_YOUR OBJECTIVE_. Write the material out again exactly as it stands.

==================================================

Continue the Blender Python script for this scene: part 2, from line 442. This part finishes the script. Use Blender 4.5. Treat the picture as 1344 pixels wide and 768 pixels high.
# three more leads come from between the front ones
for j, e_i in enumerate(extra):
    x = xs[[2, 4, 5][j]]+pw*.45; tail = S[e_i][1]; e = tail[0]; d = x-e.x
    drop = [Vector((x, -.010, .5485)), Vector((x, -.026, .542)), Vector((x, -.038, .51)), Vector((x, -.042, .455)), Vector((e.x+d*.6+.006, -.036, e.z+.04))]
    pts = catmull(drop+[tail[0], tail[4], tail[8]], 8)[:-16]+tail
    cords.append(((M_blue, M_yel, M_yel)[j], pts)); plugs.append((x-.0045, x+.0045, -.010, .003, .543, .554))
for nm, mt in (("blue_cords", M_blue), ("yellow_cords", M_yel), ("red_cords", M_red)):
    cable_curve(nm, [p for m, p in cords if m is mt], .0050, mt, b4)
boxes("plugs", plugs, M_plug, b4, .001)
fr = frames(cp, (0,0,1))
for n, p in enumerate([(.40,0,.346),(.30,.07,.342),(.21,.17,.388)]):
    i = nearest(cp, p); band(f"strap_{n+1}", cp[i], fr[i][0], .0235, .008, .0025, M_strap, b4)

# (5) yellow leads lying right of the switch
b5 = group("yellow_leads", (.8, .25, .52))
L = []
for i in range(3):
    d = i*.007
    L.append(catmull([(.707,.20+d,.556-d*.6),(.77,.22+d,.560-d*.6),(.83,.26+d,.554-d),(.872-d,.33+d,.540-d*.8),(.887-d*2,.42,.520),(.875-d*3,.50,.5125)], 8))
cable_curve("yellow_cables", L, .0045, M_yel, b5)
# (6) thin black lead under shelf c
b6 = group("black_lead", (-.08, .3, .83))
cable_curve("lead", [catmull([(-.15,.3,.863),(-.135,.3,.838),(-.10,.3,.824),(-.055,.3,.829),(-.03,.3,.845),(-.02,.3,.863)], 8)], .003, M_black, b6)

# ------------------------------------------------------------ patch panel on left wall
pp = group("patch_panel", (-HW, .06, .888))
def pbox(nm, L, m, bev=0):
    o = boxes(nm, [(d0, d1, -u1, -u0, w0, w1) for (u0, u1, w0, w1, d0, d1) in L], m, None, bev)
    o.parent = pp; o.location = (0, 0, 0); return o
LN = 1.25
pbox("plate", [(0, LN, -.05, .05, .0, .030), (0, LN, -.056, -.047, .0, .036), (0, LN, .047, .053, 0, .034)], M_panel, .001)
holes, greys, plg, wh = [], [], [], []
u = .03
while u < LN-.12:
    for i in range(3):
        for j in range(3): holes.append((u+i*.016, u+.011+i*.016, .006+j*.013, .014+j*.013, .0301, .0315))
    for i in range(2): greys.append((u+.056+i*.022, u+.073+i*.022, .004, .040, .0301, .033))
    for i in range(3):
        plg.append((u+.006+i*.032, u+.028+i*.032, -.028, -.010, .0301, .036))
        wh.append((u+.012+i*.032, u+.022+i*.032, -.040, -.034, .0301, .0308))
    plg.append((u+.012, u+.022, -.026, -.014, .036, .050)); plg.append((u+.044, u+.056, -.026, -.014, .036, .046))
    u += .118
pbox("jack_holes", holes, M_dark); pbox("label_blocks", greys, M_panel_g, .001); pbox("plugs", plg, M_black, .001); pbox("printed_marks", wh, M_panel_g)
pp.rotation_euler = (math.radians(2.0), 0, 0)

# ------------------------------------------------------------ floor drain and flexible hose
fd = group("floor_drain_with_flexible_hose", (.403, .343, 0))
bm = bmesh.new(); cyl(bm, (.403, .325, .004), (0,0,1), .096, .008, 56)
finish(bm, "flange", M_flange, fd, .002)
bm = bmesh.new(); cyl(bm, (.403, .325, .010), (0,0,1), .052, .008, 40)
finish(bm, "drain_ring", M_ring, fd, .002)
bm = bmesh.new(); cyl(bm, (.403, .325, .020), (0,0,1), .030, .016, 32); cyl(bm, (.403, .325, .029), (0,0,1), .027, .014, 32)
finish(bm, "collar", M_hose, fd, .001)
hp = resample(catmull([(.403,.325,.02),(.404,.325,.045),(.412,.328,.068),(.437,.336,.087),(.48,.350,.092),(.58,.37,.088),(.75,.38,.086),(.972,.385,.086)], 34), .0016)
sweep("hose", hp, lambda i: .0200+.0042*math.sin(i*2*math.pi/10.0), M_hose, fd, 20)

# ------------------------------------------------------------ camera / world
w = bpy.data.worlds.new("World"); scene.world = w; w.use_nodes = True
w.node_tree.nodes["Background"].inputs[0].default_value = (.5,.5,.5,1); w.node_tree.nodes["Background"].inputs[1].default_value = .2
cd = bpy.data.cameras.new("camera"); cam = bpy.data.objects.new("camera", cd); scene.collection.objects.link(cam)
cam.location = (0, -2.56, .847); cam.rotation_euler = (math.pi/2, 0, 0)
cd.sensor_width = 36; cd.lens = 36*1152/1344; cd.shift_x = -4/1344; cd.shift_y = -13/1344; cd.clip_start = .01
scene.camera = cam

==================================================

_PROBLEM SOLUTION_.
Continue the Blender Python script for this scene: part 2, from line 442. This part finishes the script. Use Blender 4.5. Treat the picture as 1344 pixels wide and 768 pixels high.
# three more leads come from between the front ones
for j, e_i in enumerate(extra):
    x = xs[[2, 4, 5][j]]+pw*.45; tail = S[e_i][1]; e = tail[0]; d = x-e.x
    drop = [Vector((x, -.010, .5485)), Vector((x, -.026, .542)), Vector((x, -.038, .51)), Vector((x, -.042, .455)), Vector((e.x+d*.6+.006, -.036, e.z+.04))]
    pts = catmull(drop+[tail[0], tail[4], tail[8]], 8)[:-16]+tail
    cords.append(((M_blue, M_yel, M_yel)[j], pts)); plugs.append((x-.0045, x+.0045, -.010, .003, .543, .554))
for nm, mt in (("blue_cords", M_blue), ("yellow_cords", M_yel), ("red_cords", M_red)):
    cable_curve(nm, [p for m, p in cords if m is mt], .0050, mt, b4)
boxes("plugs", plugs, M_plug, b4, .001)
fr = frames(cp, (0,0,1))
for n, p in enumerate([(.40,0,.346),(.30,.07,.342),(.21,.17,.388)]):
    i = nearest(cp, p); band(f"strap_{n+1}", cp[i], fr[i][0], .0235, .008, .0025, M_strap, b4)

# (5) yellow leads lying right of the switch
b5 = group("yellow_leads", (.8, .25, .52))
L = []
for i in range(3):
    d = i*.007
    L.append(catmull([(.707,.20+d,.556-d*.6),(.77,.22+d,.560-d*.6),(.83,.26+d,.554-d),(.872-d,.33+d,.540-d*.8),(.887-d*2,.42,.520),(.875-d*3,.50,.5125)], 8))
cable_curve("yellow_cables", L, .0045, M_yel, b5)
# (6) thin black lead under shelf c
b6 = group("black_lead", (-.08, .3, .83))
cable_curve("lead", [catmull([(-.15,.3,.863),(-.135,.3,.838),(-.10,.3,.824),(-.055,.3,.829),(-.03,.3,.845),(-.02,.3,.863)], 8)], .003, M_black, b6)

# ------------------------------------------------------------ patch panel on left wall
pp = group("patch_panel", (-HW, .06, .888))
def pbox(nm, L, m, bev=0):
    o = boxes(nm, [(d0, d1, -u1, -u0, w0, w1) for (u0, u1, w0, w1, d0, d1) in L], m, None, bev)
    o.parent = pp; o.location = (0, 0, 0); return o
LN = 1.25
pbox("plate", [(0, LN, -.05, .05, .0, .030), (0, LN, -.056, -.047, .0, .036), (0, LN, .047, .053, 0, .034)], M_panel, .001)
holes, greys, plg, wh = [], [], [], []
u = .03
while u < LN-.12:
    for i in range(3):
        for j in range(3): holes.append((u+i*.016, u+.011+i*.016, .006+j*.013, .014+j*.013, .0301, .0315))
    for i in range(2): greys.append((u+.056+i*.022, u+.073+i*.022, .004, .040, .0301, .033))
    for i in range(3):
        plg.append((u+.006+i*.032, u+.028+i*.032, -.028, -.010, .0301, .036))
        wh.append((u+.012+i*.032, u+.022+i*.032, -.040, -.034, .0301, .0308))
    plg.append((u+.012, u+.022, -.026, -.014, .036, .050)); plg.append((u+.044, u+.056, -.026, -.014, .036, .046))
    u += .118
pbox("jack_holes", holes, M_dark); pbox("label_blocks", greys, M_panel_g, .001); pbox("plugs", plg, M_black, .001); pbox("printed_marks", wh, M_panel_g)
pp.rotation_euler = (math.radians(2.0), 0, 0)

# ------------------------------------------------------------ floor drain and flexible hose
fd = group("floor_drain_with_flexible_hose", (.403, .343, 0))
bm = bmesh.new(); cyl(bm, (.403, .325, .004), (0,0,1), .096, .008, 56)
finish(bm, "flange", M_flange, fd, .002)
bm = bmesh.new(); cyl(bm, (.403, .325, .010), (0,0,1), .052, .008, 40)
finish(bm, "drain_ring", M_ring, fd, .002)
bm = bmesh.new(); cyl(bm, (.403, .325, .020), (0,0,1), .030, .016, 32); cyl(bm, (.403, .325, .029), (0,0,1), .027, .014, 32)
finish(bm, "collar", M_hose, fd, .001)
hp = resample(catmull([(.403,.325,.02),(.404,.325,.045),(.412,.328,.068),(.437,.336,.087),(.48,.350,.092),(.58,.37,.088),(.75,.38,.086),(.972,.385,.086)], 34), .0016)
sweep("hose", hp, lambda i: .0200+.0042*math.sin(i*2*math.pi/10.0), M_hose, fd, 20)

# ------------------------------------------------------------ camera / world
w = bpy.data.worlds.new("World"); scene.world = w; w.use_nodes = True
w.node_tree.nodes["Background"].inputs[0].default_value = (.5,.5,.5,1); w.node_tree.nodes["Background"].inputs[1].default_value = .2
cd = bpy.data.cameras.new("camera"); cam = bpy.data.objects.new("camera", cd); scene.collection.objects.link(cam)
cam.location = (0, -2.56, .847); cam.rotation_euler = (math.pi/2, 0, 0)
cd.sensor_width = 36; cd.lens = 36*1152/1344; cd.shift_x = -4/1344; cd.shift_y = -13/1344; cd.clip_start = .01
scene.camera = cam